Moquer les directives, c’est un peu facile. N’abusons pas de ce plaisir trop cynique pour être honnête. Mais, après tout, nous sommes tous aussi un peu des voyous et comment ne pas se délecter de la lecture du Bulletin Officiel du Ministère de l’Éducation Nationale ? Il faudra, y apprend-on, « privilégier la réflexion sur la genèse de l’œuvre ». Faire, donc, comme s’il était même possible d’imaginer quelque chose de ces collisions de flux contradictoires qui font de Gide cet authentique crapule de l’institution, cet escroc du système, ce trafiquant de l’intérieur.
Mais Gide n’est pas que l’inquisiteur de la morale, il est aussi l’antéchrist de l’éthique.
Il ne s’intéresse pas qu’à la remise en cause – finalement un peu convenue – des normes, des attentes, des règles et des conventions. Il plonge aussi dans la boue d’un éthos complètement déconstruit. Et c’est là qu’il est le meilleur. Dans cet extraordinaire écart interne qui le disloque sans l’achever. Gide, comme trait d’union entre lui-même et lui-même, c’est-à-dire entre le révolutionnaire et le petit bourgeois, entre l’écrivain et l’aventurier, entre l’ascète et le pédé, entre le précieux et le délinquant, entre le communiste et le conservateur, entre l’incompris et le reconnu, entre l’indigné et l’assagi, entre Narcisse et Écho. Mais pour autant qu’il lie, ce trait d’union ne fusionne pas les parties : synchrèse plus que synthèse.
Il faudra comprendre, poursuit le Bulletin Officiel, que Gide « recueille ses réflexions sur la porosité de la littérature et de la vie ». Quelle étrange idée ! C’est un peu de l’inverse dont il est question dans toute l’écriture de Gide : l’opposition violente, terrible – à mort – entre les mots et les choses. Ça n’a rien de poreux : ça relèverait plutôt de la collision brutale ou de l’impact létal. Et il ne recueille rien, Gide, il piétine. Il écrase les concepts dans le terreau des certitudes déchues. Parfois, il enchevêtre aussi, mais c’est alors toujours sur le mode de la spirale : en contrepoints de lignes inachevées. Il aimait comparer l’architecture de certaines de ses œuvres à celle de l’Art de la fugue. Gide, comme Bach, enchevêtre la complexité structurelle avec l’évidence instinctive de la concrétude d’un ici.
Bien-sûr, les commissions ministérielles n’ont pas choisi Corydon. Il ne faut quand-même pas trop en demander. C’est le propre des véritables subversions que de demeurer telles, même quand les mœurs ont changé.

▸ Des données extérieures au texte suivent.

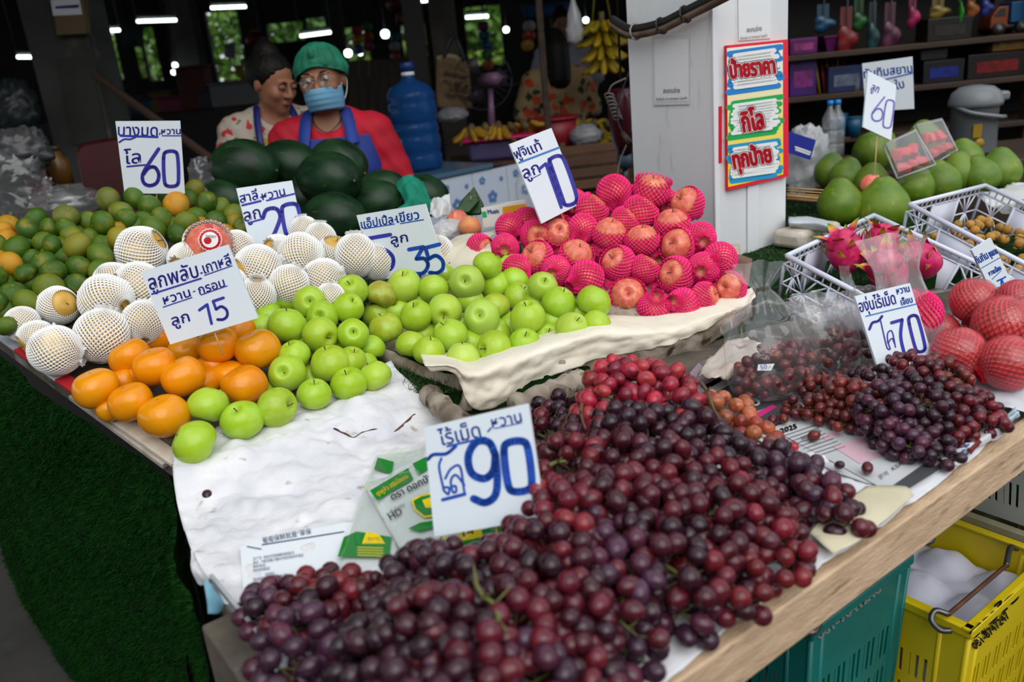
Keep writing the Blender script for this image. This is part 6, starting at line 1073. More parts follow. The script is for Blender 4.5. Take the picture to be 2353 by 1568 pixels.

Ont-elles vraiment changé, d’ailleurs ? Les dernières années ont montré que les pires préjugés étaient bien vivaces quant à la question de l’uranisme – aussi importante en elle-même qu’en ce qu’elle révèle de toute une strate d’angoisses haineuses que la société nourrit pour ce qui s’écarte, un peu, de sa rectitude revendiquée.
« Choisir, c’est se priver du reste », écrivait-il. Et cette pensée, il l’a actée. Jusqu’à la folie disjonctive d’une contradiction qui se rassasie d’être. Gide n’est pas dans la dialectique : il ne cherche pas à tisser les contraires pour voir émerger une forme de recomposition globale. Tout à l’inverse, il s’installe dans l’instable de l’incompatible et de l’antinomique.
Trop rangé et trop lettré pour les anarchistes durs, trop scandaleux et incarné pour les tenants de la haute culture – qui se doit d’être détachée des contingences du désir et du plaisir –, Gide s’est créé une posture de nanti paria.
Beaucoup d’élèves de Terminale ne liront pas Gide. Évidemment. Ils se contenteront des résumés disponibles en ligne et des analyses à l’emporte-pièce. Ils sècheront les cours ou, dans le fond de la salle, s’enverront des SMS-haïkus dans l’attente fébrile de la réponse de l’aimé. Et devinez-vous ? Je parie que c’est cela – cela précisément – qui le ferait jubiler, Gide. Savoir que plutôt que de le lire, certains vont jouir, voyager, adorer, pleurer. S’enivrer d’affects et de percepts. Se mettre en danger parce qu’ils ont vécu, parce qu’ils ont souffert. Voilà sans doute ce qui, finalement, le consolerait un peu d’être devenu … un auteur au programme !
« Pour bien des choses délicieuses, Nathanaël, je me suis usé d’amour (…). Aimer sans s’inquiéter si c’est le bien ou le mal (…). Une existence pathétique plutôt que la tranquillité ». Ils le diront et l’écriront – les élèves, comme les enseignants. Le feront-ils ? Chiche.